After reading John Marrs' phenomenal The One and loving it, I decided to check out his other books and came across this book. The blurb read: "Eight self-drive cars set on a collision course. Who lives, who dies? You decide." Sounds absolutely intriguing, isn't it? 

So it begins with the backstory that manual cars would be abolished under the UK laws and replaced by self-driving cars (also known as autonomous cars) that's capable of travelling without human intervention. They could perceive the environment, monitor important systems, and control, including navigation. Drivers are now referred as the passengers; and although accidents still do incur under circumstances, choices made by the autonomous car are often weighted according to the victim's contribution and importance to society (e.g. an ordinary citizen versus a mayor, you get the picture.) This is a grey area and thus has sparked many people questioning about the moral issue though there's no official addressing to it. 

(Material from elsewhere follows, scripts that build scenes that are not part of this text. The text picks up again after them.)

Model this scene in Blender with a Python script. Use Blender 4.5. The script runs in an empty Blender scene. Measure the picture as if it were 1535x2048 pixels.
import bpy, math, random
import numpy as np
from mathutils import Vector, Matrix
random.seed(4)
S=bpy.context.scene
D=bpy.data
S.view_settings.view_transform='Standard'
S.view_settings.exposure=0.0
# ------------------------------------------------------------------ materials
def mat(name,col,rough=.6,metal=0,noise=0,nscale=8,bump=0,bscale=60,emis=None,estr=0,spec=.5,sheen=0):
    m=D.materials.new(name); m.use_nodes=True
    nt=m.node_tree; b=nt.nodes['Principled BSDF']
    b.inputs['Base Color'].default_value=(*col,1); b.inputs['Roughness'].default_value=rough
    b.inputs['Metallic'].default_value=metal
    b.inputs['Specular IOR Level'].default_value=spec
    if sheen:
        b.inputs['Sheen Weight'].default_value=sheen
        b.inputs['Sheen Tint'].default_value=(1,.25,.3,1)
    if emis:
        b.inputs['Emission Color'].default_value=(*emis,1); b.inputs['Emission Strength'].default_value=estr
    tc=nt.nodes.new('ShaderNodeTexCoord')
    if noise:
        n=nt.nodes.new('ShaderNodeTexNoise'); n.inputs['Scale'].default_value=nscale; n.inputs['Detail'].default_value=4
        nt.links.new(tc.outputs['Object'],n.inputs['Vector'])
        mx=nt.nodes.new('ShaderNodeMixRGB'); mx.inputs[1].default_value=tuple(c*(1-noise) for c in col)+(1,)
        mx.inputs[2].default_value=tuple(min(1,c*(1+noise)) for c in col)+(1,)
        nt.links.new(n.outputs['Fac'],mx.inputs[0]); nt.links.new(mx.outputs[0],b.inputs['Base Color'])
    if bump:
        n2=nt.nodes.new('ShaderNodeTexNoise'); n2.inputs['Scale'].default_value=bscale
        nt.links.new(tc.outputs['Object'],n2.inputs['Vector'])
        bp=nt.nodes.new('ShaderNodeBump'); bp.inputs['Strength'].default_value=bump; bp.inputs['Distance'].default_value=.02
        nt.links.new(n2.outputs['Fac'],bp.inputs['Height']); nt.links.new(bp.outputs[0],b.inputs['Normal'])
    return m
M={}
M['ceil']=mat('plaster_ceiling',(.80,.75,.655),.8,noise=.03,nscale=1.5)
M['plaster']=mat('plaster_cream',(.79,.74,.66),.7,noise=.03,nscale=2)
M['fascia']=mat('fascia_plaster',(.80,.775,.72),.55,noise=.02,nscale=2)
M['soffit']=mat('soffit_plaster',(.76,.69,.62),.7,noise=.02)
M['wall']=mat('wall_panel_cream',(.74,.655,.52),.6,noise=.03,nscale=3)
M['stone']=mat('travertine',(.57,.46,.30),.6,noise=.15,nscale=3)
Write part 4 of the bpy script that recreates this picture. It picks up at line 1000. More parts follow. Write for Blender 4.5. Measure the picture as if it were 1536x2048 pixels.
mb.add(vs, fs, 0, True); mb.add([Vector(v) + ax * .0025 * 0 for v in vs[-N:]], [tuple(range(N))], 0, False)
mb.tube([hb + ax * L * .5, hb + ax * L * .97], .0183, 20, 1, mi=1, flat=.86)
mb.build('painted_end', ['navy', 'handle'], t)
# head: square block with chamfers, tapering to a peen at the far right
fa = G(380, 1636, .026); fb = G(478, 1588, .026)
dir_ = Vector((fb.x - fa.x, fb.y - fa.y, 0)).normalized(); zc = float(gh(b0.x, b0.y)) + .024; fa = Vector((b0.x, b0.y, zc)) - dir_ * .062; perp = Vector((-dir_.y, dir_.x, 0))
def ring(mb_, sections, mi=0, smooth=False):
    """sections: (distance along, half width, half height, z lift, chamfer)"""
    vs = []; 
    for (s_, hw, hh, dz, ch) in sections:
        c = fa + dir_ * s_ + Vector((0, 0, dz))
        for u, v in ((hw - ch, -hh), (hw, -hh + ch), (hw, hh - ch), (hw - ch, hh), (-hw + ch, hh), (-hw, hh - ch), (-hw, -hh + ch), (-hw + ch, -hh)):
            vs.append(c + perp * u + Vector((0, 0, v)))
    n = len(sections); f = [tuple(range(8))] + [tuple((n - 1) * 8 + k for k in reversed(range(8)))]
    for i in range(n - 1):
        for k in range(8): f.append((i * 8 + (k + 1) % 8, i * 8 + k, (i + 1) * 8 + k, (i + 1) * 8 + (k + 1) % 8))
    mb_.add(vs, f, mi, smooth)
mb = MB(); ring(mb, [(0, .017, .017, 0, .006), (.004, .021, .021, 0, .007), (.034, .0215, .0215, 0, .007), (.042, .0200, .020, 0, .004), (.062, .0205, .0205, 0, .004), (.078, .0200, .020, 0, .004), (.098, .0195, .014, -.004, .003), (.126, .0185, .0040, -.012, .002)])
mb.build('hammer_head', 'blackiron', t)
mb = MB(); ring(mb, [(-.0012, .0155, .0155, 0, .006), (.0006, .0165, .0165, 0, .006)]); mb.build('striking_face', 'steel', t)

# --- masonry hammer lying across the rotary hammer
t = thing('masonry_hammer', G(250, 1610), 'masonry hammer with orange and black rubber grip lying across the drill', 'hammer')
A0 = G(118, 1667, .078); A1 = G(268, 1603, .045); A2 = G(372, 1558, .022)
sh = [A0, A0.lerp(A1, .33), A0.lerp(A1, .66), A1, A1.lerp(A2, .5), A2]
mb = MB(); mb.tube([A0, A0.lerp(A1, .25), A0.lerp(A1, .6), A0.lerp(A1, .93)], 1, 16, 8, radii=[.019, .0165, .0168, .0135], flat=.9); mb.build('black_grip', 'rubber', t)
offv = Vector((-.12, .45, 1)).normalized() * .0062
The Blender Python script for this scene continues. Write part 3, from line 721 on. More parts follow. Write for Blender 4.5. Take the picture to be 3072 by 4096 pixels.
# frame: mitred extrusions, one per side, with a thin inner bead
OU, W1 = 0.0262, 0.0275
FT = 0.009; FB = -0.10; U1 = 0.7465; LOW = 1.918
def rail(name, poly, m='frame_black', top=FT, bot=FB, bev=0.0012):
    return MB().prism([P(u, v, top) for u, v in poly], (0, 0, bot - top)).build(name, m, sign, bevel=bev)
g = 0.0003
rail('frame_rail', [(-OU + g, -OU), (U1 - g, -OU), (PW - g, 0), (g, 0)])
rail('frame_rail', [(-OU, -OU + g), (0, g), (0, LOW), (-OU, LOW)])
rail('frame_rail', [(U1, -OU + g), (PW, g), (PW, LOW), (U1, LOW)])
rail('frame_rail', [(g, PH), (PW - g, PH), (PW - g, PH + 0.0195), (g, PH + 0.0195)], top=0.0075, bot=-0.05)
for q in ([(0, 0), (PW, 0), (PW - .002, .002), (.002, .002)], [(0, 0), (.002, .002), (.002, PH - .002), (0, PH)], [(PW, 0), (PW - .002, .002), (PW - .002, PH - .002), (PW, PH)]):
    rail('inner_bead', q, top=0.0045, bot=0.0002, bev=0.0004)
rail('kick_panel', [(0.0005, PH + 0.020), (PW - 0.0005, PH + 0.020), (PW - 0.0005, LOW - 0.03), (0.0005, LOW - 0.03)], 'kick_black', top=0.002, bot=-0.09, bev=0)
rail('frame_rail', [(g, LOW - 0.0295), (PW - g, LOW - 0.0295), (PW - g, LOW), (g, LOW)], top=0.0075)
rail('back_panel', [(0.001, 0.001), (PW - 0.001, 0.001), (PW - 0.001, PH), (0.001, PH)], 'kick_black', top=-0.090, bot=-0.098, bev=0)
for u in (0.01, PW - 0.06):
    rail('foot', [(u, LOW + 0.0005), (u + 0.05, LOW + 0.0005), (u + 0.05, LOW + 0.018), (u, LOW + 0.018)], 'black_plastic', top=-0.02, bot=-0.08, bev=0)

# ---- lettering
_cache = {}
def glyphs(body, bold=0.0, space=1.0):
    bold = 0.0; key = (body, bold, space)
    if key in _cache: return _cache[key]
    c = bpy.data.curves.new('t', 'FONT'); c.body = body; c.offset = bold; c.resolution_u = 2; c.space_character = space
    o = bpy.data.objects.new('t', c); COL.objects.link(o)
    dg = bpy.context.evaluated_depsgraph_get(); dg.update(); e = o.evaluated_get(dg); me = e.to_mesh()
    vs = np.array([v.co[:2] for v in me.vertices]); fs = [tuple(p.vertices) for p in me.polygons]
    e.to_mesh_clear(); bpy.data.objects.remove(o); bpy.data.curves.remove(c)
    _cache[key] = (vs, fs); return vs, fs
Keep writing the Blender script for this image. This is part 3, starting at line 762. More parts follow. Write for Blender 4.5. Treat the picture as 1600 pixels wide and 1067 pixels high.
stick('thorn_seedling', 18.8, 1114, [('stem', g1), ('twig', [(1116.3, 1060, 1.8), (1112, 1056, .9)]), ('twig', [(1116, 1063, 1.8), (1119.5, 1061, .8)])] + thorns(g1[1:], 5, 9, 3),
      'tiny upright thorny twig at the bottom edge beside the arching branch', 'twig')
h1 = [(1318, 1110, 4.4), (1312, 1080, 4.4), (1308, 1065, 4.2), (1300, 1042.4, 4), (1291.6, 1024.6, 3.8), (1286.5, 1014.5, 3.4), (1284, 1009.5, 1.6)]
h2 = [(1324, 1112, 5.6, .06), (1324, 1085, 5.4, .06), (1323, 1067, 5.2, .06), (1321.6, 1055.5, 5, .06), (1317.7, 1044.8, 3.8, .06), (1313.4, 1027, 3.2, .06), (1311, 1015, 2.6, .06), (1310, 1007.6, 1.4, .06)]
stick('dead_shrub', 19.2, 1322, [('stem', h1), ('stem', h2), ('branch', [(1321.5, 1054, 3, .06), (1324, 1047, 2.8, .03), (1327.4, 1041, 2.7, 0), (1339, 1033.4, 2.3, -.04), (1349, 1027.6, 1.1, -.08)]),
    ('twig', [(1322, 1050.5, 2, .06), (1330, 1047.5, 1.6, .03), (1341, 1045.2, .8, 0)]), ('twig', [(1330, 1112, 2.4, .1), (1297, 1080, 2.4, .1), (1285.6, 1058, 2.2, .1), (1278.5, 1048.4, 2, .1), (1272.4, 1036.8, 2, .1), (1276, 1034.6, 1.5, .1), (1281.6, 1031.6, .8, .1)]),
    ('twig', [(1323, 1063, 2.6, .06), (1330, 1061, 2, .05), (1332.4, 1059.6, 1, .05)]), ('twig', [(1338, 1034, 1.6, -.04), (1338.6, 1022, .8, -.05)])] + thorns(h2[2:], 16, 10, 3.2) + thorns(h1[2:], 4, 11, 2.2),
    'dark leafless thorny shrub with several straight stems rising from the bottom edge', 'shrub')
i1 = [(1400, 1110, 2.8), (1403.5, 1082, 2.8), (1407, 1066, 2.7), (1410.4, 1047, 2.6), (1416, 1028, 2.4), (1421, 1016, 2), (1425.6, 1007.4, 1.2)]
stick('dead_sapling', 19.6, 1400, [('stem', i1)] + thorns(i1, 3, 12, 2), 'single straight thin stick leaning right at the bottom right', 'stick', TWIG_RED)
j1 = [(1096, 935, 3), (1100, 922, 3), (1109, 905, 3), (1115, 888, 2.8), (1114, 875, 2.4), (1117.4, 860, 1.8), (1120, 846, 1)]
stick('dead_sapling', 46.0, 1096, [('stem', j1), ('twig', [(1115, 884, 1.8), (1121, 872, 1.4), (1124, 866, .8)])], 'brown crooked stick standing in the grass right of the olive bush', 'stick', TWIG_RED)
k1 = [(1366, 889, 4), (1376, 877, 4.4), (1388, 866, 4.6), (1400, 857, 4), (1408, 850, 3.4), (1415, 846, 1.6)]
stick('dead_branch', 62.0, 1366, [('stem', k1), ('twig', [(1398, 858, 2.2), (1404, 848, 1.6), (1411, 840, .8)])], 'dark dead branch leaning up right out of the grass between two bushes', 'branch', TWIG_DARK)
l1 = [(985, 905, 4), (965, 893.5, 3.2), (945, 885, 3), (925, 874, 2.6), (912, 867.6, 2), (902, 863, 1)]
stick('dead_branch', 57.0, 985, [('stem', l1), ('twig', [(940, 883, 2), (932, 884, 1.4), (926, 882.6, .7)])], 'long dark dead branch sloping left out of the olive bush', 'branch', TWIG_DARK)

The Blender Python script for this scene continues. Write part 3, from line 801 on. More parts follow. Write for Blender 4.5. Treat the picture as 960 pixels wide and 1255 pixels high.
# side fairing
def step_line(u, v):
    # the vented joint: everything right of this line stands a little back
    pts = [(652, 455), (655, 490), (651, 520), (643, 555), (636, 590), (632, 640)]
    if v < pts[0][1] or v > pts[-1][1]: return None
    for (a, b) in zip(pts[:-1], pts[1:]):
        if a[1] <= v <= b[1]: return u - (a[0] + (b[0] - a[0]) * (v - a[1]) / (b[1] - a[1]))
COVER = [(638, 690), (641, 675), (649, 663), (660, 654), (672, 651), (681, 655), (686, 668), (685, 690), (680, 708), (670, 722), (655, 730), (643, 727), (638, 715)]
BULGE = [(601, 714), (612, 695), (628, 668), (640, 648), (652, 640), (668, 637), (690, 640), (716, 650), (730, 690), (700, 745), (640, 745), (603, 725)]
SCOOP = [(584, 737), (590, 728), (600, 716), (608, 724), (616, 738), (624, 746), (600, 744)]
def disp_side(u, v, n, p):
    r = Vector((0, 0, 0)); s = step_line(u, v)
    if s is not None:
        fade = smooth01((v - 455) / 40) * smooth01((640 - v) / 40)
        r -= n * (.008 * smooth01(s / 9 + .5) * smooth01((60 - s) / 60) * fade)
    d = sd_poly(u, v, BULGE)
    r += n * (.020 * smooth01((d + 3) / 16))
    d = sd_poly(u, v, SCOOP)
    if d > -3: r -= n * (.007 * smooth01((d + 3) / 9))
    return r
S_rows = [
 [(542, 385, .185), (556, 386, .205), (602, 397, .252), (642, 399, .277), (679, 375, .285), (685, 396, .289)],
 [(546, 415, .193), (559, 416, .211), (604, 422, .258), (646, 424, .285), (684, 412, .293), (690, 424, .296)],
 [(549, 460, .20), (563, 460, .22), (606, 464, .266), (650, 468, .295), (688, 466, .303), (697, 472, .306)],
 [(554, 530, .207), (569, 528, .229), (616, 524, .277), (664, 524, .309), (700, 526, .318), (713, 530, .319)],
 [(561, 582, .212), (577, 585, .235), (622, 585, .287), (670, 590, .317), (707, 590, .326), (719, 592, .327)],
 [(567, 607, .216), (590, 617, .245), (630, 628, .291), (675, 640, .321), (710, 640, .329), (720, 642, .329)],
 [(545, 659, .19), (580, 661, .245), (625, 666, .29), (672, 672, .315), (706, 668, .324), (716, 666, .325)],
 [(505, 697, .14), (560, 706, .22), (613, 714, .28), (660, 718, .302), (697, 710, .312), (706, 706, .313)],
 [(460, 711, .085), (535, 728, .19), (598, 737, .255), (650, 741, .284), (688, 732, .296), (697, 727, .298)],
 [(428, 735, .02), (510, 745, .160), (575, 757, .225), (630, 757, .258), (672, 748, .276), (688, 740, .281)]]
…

It then took someone to hack into the systems of eight self-driving cars and set them on a fatal collision course for worldwide attention. Each of these individuals carries a different role and secrets and it is up to the jurors, amongst them is Libby (who's one of the narratives and is not a believer of autonomous cars) to decide who should die or survive. 

This was an intense and a fast-paced read, so to speak. I was in awe of John Marrs' creativity of concocting a different take of autonomous cars in this thriller, although the reading journey was dark and a scary one. While there are thrills and somewhat a cinematic entertainment to the story, there are parts that allow the reader to think deeply about the morality issue and how terrifying that would be if it happened in reality. I find that the decisions/actions driven by keyboard warriors and mob mentality especially in social media was well written and thought-provoking, too. Overall it was a great read; and as much as I was impressed by the technology in every aspect, I think having no manual control of the car is terrifying and I'd think twice about taking a ride.